The biggest project Aubrey and I worked on together was the book Trial & Error in Criminal Justice Reform: Learning from Failure that we published a couple of years ago with Urban Institute Press.  I think this is probably the best piece of work we did together, but if you are looking to read something shorter, here are three of my favorites:

I'm sad to see Aubrey leave the Center but I'm enormously proud of all that we were able to accomplish together over the past 15 years.  I'm hoping that I get to co-write with him again at some point in the future.

Wednesday, May 7, 2014

The Passage of Time

Yesterday night marked the opening of a week-long exhibition of photographs by Alain Bourgeois at the Artspace Gallery in Soho.  Entitled Senesence: The Passage of Time, the collection covers a lot of ground -- from Detroit to Havana to Paris to New York City (and multiple points in between).  There are interior shots and landscape photographs, images of people and images of buildings, black and white pictures and color photos.

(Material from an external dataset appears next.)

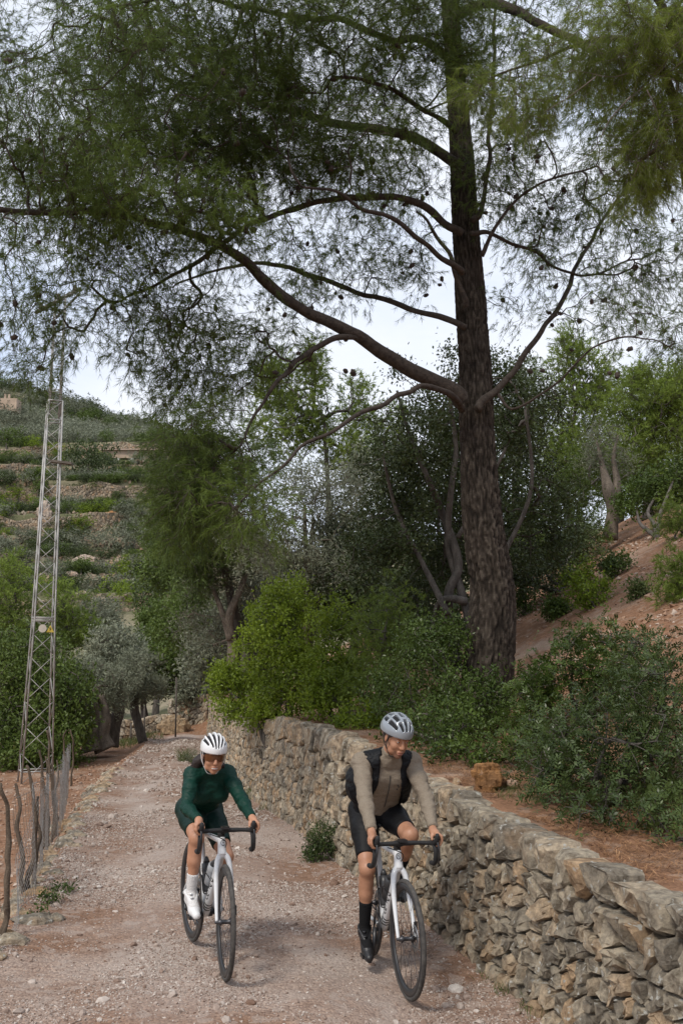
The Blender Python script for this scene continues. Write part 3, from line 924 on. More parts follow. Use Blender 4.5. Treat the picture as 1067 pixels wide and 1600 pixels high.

As the the title of the exhibit suggests, what unites the disparate images is a consistent focus on the effects of time.  There are plenty of signs of decay on offer in the exhibit -- boarded-up buildings, broken windows, and peeling paint. But it would be a mistake to suggest that this is a depressing collection.  Indeed, what I like about the photos are the signs of life that spring up around the deterioration -- a bird flying at the edge of an abandoned warehouse, vibrant graffiti covering up forgotten walls, recently-used cooking utensils in a dilapidated apartment.

I am spending a little time reliving my days taking a handful of Art History classes both because I really like Bourgeois' work and because he has generously staged this exhibit as a fundraiser for the Center for Court Innovation -- all proceeds from the photographs sold at the gallery will benefit the Center.  The exhibit runs through Monday May 12th.